*Given exercise*: Up to and including the line that contains "col=bpy.context.scene.collection", write out each line of the material from its first line, exactly.

== Dataset records ==

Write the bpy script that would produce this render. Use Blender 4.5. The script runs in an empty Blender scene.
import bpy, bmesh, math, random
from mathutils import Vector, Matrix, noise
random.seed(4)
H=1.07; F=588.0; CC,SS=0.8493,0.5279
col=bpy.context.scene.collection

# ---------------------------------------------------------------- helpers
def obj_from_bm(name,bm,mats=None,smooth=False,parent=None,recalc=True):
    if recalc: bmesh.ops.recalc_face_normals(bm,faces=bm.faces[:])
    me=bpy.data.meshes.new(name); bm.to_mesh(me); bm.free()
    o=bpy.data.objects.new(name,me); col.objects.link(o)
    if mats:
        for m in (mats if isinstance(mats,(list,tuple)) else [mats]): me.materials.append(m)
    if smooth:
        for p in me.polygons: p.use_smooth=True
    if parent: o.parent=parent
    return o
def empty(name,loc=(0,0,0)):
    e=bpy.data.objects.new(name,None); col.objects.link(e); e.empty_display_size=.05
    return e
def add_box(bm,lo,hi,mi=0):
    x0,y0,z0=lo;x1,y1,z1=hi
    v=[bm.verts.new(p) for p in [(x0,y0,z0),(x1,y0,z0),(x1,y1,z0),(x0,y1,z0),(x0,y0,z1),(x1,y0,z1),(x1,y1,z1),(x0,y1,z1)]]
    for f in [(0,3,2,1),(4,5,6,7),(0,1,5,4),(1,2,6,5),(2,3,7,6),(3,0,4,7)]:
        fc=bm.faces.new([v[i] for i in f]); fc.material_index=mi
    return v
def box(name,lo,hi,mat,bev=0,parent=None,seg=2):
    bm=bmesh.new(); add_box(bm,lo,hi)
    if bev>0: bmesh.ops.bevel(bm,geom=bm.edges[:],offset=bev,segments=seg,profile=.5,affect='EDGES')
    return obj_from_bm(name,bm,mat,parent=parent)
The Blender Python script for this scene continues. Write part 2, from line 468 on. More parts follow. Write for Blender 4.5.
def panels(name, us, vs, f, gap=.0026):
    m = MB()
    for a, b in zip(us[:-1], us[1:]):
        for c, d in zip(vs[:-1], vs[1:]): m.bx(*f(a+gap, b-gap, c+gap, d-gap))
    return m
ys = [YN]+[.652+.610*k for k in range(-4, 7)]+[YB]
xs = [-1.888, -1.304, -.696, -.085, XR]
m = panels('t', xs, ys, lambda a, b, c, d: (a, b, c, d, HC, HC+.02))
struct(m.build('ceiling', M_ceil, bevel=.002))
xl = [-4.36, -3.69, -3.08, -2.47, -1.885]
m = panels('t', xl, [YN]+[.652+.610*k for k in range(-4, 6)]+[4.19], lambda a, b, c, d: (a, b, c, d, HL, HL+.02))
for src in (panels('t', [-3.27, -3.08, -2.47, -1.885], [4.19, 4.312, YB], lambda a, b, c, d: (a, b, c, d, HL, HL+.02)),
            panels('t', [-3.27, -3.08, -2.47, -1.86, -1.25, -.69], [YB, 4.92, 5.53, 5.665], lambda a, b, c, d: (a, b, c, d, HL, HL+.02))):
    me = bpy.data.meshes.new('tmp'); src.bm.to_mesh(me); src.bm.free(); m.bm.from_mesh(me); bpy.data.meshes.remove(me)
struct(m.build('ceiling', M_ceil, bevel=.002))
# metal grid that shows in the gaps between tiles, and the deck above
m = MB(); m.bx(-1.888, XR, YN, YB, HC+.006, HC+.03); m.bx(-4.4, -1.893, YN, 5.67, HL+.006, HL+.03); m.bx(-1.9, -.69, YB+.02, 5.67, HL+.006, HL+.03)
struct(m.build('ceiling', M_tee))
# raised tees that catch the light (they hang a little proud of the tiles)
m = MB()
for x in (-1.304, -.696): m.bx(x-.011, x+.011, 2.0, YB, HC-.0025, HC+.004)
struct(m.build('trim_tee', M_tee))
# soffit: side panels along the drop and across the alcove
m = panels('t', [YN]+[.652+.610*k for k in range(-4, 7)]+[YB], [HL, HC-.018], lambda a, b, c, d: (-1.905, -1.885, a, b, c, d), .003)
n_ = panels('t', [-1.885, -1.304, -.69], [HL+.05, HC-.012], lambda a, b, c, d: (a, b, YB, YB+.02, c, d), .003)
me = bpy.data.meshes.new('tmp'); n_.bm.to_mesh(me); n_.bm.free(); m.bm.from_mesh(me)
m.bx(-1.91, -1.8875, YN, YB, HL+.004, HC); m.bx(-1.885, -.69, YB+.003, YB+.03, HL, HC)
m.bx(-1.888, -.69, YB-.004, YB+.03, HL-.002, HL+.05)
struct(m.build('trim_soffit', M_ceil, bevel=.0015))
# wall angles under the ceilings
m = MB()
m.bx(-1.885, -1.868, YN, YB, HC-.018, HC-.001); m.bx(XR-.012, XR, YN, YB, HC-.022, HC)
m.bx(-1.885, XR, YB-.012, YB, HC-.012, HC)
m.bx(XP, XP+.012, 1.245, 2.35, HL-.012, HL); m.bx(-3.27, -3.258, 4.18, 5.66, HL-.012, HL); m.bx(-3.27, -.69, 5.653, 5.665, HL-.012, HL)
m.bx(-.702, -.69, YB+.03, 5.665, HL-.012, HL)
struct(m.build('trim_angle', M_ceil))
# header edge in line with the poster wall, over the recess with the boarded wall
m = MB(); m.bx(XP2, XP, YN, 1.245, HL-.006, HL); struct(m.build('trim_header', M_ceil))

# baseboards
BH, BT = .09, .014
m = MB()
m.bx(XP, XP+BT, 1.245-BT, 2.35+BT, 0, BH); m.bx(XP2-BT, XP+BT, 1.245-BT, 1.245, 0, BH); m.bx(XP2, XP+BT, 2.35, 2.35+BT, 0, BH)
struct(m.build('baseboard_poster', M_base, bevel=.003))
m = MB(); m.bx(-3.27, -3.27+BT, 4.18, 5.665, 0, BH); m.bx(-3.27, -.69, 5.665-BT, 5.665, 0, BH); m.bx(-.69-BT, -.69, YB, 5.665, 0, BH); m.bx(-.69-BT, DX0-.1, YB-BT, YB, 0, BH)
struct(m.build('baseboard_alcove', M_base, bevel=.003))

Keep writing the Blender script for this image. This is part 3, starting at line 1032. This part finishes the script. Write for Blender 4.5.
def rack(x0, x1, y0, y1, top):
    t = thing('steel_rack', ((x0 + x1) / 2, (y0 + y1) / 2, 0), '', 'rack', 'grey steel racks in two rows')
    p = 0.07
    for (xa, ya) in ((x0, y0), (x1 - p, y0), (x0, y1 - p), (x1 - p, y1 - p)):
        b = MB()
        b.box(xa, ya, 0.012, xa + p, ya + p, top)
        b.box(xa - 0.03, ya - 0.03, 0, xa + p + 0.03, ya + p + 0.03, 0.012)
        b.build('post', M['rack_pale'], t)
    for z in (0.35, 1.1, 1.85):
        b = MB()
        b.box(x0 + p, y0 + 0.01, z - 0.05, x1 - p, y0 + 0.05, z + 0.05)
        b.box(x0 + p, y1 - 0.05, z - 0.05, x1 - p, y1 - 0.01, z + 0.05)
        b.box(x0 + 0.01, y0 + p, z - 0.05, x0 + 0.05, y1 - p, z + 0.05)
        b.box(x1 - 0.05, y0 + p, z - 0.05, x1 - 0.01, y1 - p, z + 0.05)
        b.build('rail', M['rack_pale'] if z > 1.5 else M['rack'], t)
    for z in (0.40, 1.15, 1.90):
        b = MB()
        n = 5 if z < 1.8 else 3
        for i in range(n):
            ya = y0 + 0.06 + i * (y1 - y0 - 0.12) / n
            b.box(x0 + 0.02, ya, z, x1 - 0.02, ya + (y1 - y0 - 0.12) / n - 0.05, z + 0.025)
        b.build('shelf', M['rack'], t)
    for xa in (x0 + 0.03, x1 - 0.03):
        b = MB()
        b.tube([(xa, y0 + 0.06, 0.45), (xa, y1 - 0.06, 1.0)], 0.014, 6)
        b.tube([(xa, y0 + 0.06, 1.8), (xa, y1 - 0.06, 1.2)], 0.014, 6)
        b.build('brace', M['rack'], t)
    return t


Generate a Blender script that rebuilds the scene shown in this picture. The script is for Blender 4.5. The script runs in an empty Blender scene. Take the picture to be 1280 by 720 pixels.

===

*Expected answer*:
Write the bpy script that would produce this render. Use Blender 4.5. The script runs in an empty Blender scene.
import bpy, bmesh, math, random
from mathutils import Vector, Matrix, noise
random.seed(4)
H=1.07; F=588.0; CC,SS=0.8493,0.5279
col=bpy.context.scene.collection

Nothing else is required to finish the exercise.